Journey to Justice

Syrian George by Martin Spafford

The true story of St. George: child soldier, migrant, prisoner of conscience, murdered for his beliefs

When I realised the JtoJ presence at Speakers’ Corner was on St George’s Day, I thought I’d find out a bit more about his story: not the dragon-slaying myth but what’s known of the real person. It  appears he was born in the late third century to Greek Christian parents. His father was from Cappadocia in modern Turkey and his mother was from the region that includes today’s Syria, Israel and Palestine. On the death of his father he left Syria and joined the Roman army as a teenager, rising to become one of emperor Diocletian’s personal guards.

All changed for George in the year 303 when Diocletian purged his army of Christians, who were arrested and ordered to offer sacrifices to the Roman gods on pain of death. George refused to renounce his faith and so was brutally tortured and beheaded in public in the city of Nicomedia in what is now Turkey.

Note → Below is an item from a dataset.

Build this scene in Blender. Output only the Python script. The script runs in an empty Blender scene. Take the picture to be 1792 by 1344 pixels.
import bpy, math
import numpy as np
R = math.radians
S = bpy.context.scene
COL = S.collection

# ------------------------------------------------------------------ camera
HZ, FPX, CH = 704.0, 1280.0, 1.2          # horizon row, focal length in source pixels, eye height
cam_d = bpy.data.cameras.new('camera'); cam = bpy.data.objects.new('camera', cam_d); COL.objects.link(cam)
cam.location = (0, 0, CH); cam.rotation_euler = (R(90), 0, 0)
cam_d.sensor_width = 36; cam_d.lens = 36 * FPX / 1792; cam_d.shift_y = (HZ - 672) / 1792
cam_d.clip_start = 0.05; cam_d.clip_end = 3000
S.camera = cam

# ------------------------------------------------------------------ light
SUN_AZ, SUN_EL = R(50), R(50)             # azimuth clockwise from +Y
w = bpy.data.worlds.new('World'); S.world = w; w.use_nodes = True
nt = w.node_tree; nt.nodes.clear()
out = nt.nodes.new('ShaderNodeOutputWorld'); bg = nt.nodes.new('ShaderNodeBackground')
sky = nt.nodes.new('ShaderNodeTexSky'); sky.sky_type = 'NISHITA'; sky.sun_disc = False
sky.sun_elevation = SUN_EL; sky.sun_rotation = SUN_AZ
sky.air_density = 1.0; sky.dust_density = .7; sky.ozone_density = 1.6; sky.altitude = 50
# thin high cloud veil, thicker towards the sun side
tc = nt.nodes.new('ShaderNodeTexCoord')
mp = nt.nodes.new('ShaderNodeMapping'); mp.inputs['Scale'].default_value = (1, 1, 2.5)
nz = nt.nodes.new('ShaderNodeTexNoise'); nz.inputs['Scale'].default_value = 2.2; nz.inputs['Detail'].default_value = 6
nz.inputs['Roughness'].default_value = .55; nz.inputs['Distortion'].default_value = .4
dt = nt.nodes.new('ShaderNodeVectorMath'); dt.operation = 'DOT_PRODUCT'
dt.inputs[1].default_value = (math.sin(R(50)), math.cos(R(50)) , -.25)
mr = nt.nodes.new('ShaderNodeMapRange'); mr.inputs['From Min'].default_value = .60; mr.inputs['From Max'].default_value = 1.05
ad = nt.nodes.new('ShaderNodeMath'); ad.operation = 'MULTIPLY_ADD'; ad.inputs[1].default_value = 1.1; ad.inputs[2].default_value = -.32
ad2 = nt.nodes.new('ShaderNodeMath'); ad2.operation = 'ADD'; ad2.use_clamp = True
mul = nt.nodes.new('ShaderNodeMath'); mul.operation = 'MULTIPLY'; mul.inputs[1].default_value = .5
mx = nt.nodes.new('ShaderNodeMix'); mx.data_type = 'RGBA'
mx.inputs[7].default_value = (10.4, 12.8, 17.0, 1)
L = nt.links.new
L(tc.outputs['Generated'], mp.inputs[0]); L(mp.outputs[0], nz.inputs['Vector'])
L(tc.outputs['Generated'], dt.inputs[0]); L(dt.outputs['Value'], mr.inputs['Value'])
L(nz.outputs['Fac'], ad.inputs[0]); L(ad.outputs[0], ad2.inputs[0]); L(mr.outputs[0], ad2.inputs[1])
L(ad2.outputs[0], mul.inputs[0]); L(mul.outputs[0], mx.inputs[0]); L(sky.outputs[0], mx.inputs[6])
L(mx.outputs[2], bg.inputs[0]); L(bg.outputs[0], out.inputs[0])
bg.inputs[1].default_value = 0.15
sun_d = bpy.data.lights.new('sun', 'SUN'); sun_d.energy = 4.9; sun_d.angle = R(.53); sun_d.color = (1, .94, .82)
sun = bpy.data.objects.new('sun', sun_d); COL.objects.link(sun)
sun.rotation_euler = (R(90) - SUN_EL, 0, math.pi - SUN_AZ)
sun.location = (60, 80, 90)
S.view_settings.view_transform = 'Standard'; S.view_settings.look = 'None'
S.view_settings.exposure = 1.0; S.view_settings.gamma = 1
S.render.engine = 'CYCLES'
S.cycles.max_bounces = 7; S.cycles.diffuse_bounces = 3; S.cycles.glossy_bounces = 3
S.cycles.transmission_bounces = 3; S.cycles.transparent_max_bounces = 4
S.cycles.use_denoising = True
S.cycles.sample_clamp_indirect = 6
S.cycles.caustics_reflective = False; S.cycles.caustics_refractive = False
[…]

So we have a child soldier, a migrant, a prisoner of conscience and the victim of an egotistical, tyrannical, imperial ruler who carries out the ethnic cleansing of a faith community. Tortured and murdered for his beliefs in the very part of the world where such events are now taking place, it seems to me that George the real human being speaks to us today in a way the dragon slayer never can.

Perhaps it’s time for us to reclaim the man from the myth. If we peel away how he has been used by Crusaders, empire builders and warmongers, maybe we can embrace this young man who, though sucked into the belly of the imperial beast, refused to surrender his identity at the cost of his life. Our own world is full of Georges and this George – migrant, colonised, resistant, brave – is closer to who we are.

So, on the principle that at JtoJ we know how stories of ‘ordinary’ people in the past who have stood up for justice can inspire us, George’s was the story I told in Hyde Park. And I’ll think of him every year when the day comes round, at last with fondness.